**TASK STATEMENT**
Write out each line that follows exactly as it stands, without the pictures.

**SOURCE MATERIAL**

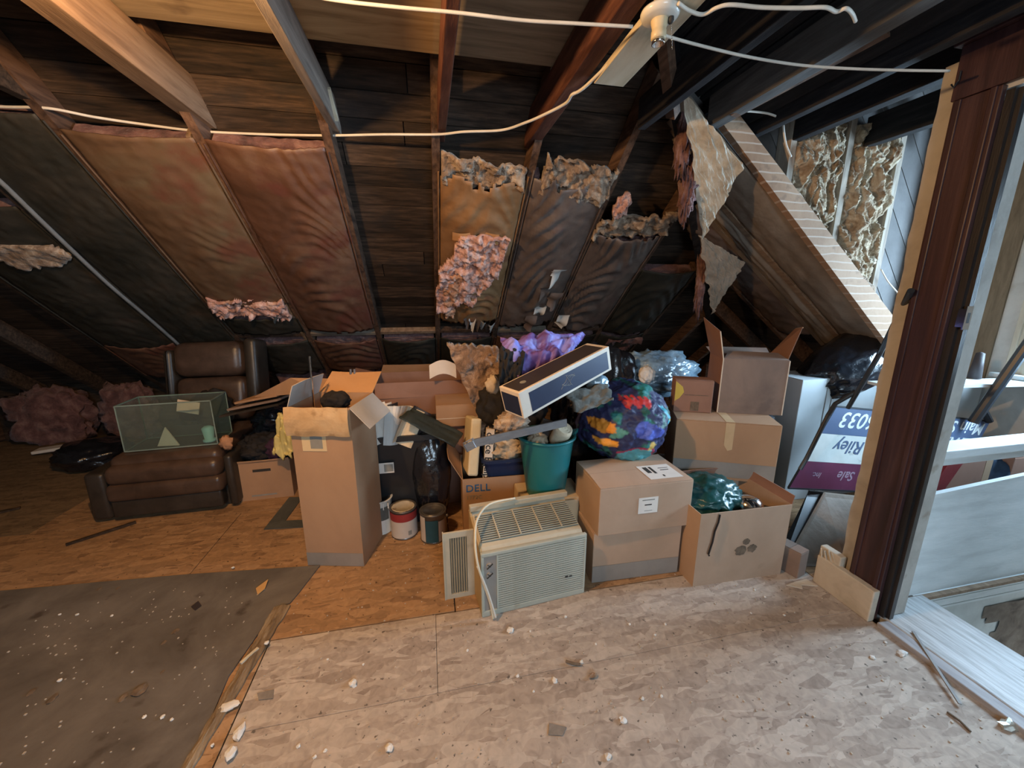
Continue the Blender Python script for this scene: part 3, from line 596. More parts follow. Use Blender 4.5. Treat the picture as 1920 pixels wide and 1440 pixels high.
# bay .67..1.24 grey brown
r, Mi = batt(.695, 1.215, 2.28, 1.18, KRAFTGR, 'grey-brown batt right of the golden one, its foot hanging in silvery tatters', 8, bulge=.05, wr=.022, freq=3.2, sag=2.2, top_j=.16, bot_j=.14)
va = V0-2.30/TAN
fluff(r, Mi, lambda a, b: bp(.74+.48*a, va-.05+.22*b+.05*a, -.045+.03*b), 44, 20, TANFL, .055, 9, lambda a, b: noise.noise(Vector((a*6, 0, 3)))*.6 < b+.1)
for q, (px, py) in enumerate(((1040, 500), (1020, 535), (1010, 570), (1050, 590), (990, 590), (1035, 545))):
    c = onback(px, py)
    obj('torn_paper', MB().sheet(lambda a, b: Mi @ bp(c.x-.06+.13*a-.04*b, c.y-.06+.15*b, -.08-.05*math.sin(a*4+q)*b-.02*math.cos(b*7+q)), 8, 8, lambda a, b: a > b*.55+.2*noise.noise(Vector((a*4, b*4, q)))), LAB if q in (0, 2, 3) else KRAFTGR, r, smooth=True)
# bay 1.24..1.84
r, Mi = batt(1.265, 1.815, 1.98, 1.16, KRAFTGR, 'grey-brown batt with a tuft of orange wool at its top left, below the hip', 10, bulge=.05, wr=.028, freq=3.6, sag=1.8, top_j=.05, bot_j=.08)
va = V0-2.02/TAN
fluff(r, Mi, lambda a, b: bp(1.25+.60*a, va-.06+.17*b-.06*a, -.04+.03*b), 46, 16, TANFL, .05, 12, lambda a, b: noise.noise(Vector((a*6, 0, 5)))*.6 < b+.1)
c = onback(1160, 375)
fluff(r, Mi, lambda a, b: bp(c.x-.05+.12*a, c.y-.08+.17*b, -.07), 18, 18, PINK, .05, 13, lambda a, b: (a-.5)**2+(b-.5)**2 < .22)
# bay 1.84..2.42
batt(1.865, 2.395, 1.72, 1.10, KRAFTDK, 'dark sagging batt low in the corner beside the hip', 14, bulge=.04, wr=.02, freq=3)
c = onback(1165, 640)
r = thing('insulation_scrap', 'dusty pink scrap of wool hanging below the corner batt above the blue bag', 'insulation', c)
fluff(r, Matrix.Translation(-c), lambda a, b: bp(c.x-.22+.42*a, c.y-.10+.22*b, -.05), 30, 16, REDFL, .03, 3, lambda a, b: b < 1-abs(a-.5)*1.3+.2*noise.noise(Vector((a*6, b*3, 2))))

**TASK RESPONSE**
Continue the Blender Python script for this scene: part 3, from line 596. More parts follow. Use Blender 4.5. Treat the picture as 1920 pixels wide and 1440 pixels high.
# bay .67..1.24 grey brown
r, Mi = batt(.695, 1.215, 2.28, 1.18, KRAFTGR, 'grey-brown batt right of the golden one, its foot hanging in silvery tatters', 8, bulge=.05, wr=.022, freq=3.2, sag=2.2, top_j=.16, bot_j=.14)
va = V0-2.30/TAN
fluff(r, Mi, lambda a, b: bp(.74+.48*a, va-.05+.22*b+.05*a, -.045+.03*b), 44, 20, TANFL, .055, 9, lambda a, b: noise.noise(Vector((a*6, 0, 3)))*.6 < b+.1)
for q, (px, py) in enumerate(((1040, 500), (1020, 535), (1010, 570), (1050, 590), (990, 590), (1035, 545))):
    c = onback(px, py)
    obj('torn_paper', MB().sheet(lambda a, b: Mi @ bp(c.x-.06+.13*a-.04*b, c.y-.06+.15*b, -.08-.05*math.sin(a*4+q)*b-.02*math.cos(b*7+q)), 8, 8, lambda a, b: a > b*.55+.2*noise.noise(Vector((a*4, b*4, q)))), LAB if q in (0, 2, 3) else KRAFTGR, r, smooth=True)
# bay 1.24..1.84
r, Mi = batt(1.265, 1.815, 1.98, 1.16, KRAFTGR, 'grey-brown batt with a tuft of orange wool at its top left, below the hip', 10, bulge=.05, wr=.028, freq=3.6, sag=1.8, top_j=.05, bot_j=.08)
va = V0-2.02/TAN
fluff(r, Mi, lambda a, b: bp(1.25+.60*a, va-.06+.17*b-.06*a, -.04+.03*b), 46, 16, TANFL, .05, 12, lambda a, b: noise.noise(Vector((a*6, 0, 5)))*.6 < b+.1)
c = onback(1160, 375)
fluff(r, Mi, lambda a, b: bp(c.x-.05+.12*a, c.y-.08+.17*b, -.07), 18, 18, PINK, .05, 13, lambda a, b: (a-.5)**2+(b-.5)**2 < .22)
# bay 1.84..2.42
batt(1.865, 2.395, 1.72, 1.10, KRAFTDK, 'dark sagging batt low in the corner beside the hip', 14, bulge=.04, wr=.02, freq=3)
c = onback(1165, 640)
r = thing('insulation_scrap', 'dusty pink scrap of wool hanging below the corner batt above the blue bag', 'insulation', c)
fluff(r, Matrix.Translation(-c), lambda a, b: bp(c.x-.22+.42*a, c.y-.10+.22*b, -.05), 30, 16, REDFL, .03, 3, lambda a, b: b < 1-abs(a-.5)*1.3+.2*noise.noise(Vector((a*6, b*3, 2))))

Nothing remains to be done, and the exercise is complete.